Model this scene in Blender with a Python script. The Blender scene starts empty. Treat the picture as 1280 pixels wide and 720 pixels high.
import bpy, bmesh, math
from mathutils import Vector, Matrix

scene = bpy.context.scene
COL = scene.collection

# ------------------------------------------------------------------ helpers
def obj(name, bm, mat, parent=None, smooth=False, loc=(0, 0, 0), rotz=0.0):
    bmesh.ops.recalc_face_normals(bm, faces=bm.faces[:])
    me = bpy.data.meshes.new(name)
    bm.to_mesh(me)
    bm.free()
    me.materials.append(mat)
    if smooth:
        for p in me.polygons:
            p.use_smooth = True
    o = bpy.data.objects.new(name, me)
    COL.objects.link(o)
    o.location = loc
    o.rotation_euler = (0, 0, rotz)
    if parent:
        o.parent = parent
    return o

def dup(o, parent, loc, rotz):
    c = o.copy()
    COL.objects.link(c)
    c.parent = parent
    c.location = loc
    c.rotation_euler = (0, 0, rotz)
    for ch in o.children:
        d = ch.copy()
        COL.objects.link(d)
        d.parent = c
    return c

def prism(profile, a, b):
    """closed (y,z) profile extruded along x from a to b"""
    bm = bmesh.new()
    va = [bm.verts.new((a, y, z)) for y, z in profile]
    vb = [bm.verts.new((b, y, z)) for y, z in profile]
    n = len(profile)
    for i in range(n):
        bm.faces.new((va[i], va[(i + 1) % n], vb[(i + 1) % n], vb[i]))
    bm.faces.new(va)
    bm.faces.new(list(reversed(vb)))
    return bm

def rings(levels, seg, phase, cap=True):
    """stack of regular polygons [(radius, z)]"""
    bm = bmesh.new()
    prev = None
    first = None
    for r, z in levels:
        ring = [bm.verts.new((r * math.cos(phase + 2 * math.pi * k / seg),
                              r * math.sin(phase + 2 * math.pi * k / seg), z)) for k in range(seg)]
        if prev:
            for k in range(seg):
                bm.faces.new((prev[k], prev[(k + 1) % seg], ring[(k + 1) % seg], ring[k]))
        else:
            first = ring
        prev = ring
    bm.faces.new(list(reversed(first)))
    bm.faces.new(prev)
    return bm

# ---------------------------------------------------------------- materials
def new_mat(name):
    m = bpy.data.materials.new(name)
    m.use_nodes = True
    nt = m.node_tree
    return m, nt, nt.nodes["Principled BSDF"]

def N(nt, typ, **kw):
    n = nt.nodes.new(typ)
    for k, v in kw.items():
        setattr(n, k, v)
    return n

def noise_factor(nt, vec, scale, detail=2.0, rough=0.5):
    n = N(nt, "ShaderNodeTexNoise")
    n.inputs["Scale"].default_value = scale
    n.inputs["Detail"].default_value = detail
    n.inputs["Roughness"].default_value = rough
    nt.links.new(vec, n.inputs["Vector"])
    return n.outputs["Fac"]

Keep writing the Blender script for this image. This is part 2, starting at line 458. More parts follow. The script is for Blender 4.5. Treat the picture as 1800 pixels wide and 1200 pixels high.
══════════
Write out the material from the first line to the last, exactly.

Model this scene in Blender with a Python script. The Blender scene starts empty. Treat the picture as 1280 pixels wide and 720 pixels high.
import bpy, bmesh, math
from mathutils import Vector, Matrix

scene = bpy.context.scene
COL = scene.collection

# ------------------------------------------------------------------ helpers
def obj(name, bm, mat, parent=None, smooth=False, loc=(0, 0, 0), rotz=0.0):
    bmesh.ops.recalc_face_normals(bm, faces=bm.faces[:])
    me = bpy.data.meshes.new(name)
    bm.to_mesh(me)
    bm.free()
    me.materials.append(mat)
    if smooth:
        for p in me.polygons:
            p.use_smooth = True
    o = bpy.data.objects.new(name, me)
    COL.objects.link(o)
    o.location = loc
    o.rotation_euler = (0, 0, rotz)
    if parent:
        o.parent = parent
    return o

def dup(o, parent, loc, rotz):
    c = o.copy()
    COL.objects.link(c)
    c.parent = parent
    c.location = loc
    c.rotation_euler = (0, 0, rotz)
    for ch in o.children:
        d = ch.copy()
        COL.objects.link(d)
        d.parent = c
    return c

def prism(profile, a, b):
    """closed (y,z) profile extruded along x from a to b"""
    bm = bmesh.new()
    va = [bm.verts.new((a, y, z)) for y, z in profile]
    vb = [bm.verts.new((b, y, z)) for y, z in profile]
    n = len(profile)
    for i in range(n):
        bm.faces.new((va[i], va[(i + 1) % n], vb[(i + 1) % n], vb[i]))
    bm.faces.new(va)
    bm.faces.new(list(reversed(vb)))
    return bm

def rings(levels, seg, phase, cap=True):
    """stack of regular polygons [(radius, z)]"""
    bm = bmesh.new()
    prev = None
    first = None
    for r, z in levels:
        ring = [bm.verts.new((r * math.cos(phase + 2 * math.pi * k / seg),
                              r * math.sin(phase + 2 * math.pi * k / seg), z)) for k in range(seg)]
        if prev:
            for k in range(seg):
                bm.faces.new((prev[k], prev[(k + 1) % seg], ring[(k + 1) % seg], ring[k]))
        else:
            first = ring
        prev = ring
    bm.faces.new(list(reversed(first)))
    bm.faces.new(prev)
    return bm

# ---------------------------------------------------------------- materials
def new_mat(name):
    m = bpy.data.materials.new(name)
    m.use_nodes = True
    nt = m.node_tree
    return m, nt, nt.nodes["Principled BSDF"]

def N(nt, typ, **kw):
    n = nt.nodes.new(typ)
    for k, v in kw.items():
        setattr(n, k, v)
    return n

def noise_factor(nt, vec, scale, detail=2.0, rough=0.5):
    n = N(nt, "ShaderNodeTexNoise")
    n.inputs["Scale"].default_value = scale
    n.inputs["Detail"].default_value = detail
    n.inputs["Roughness"].default_value = rough
    nt.links.new(vec, n.inputs["Vector"])
    return n.outputs["Fac"]

Keep writing the Blender script for this image. This is part 2, starting at line 458. More parts follow. The script is for Blender 4.5. Treat the picture as 1800 pixels wide and 1200 pixels high.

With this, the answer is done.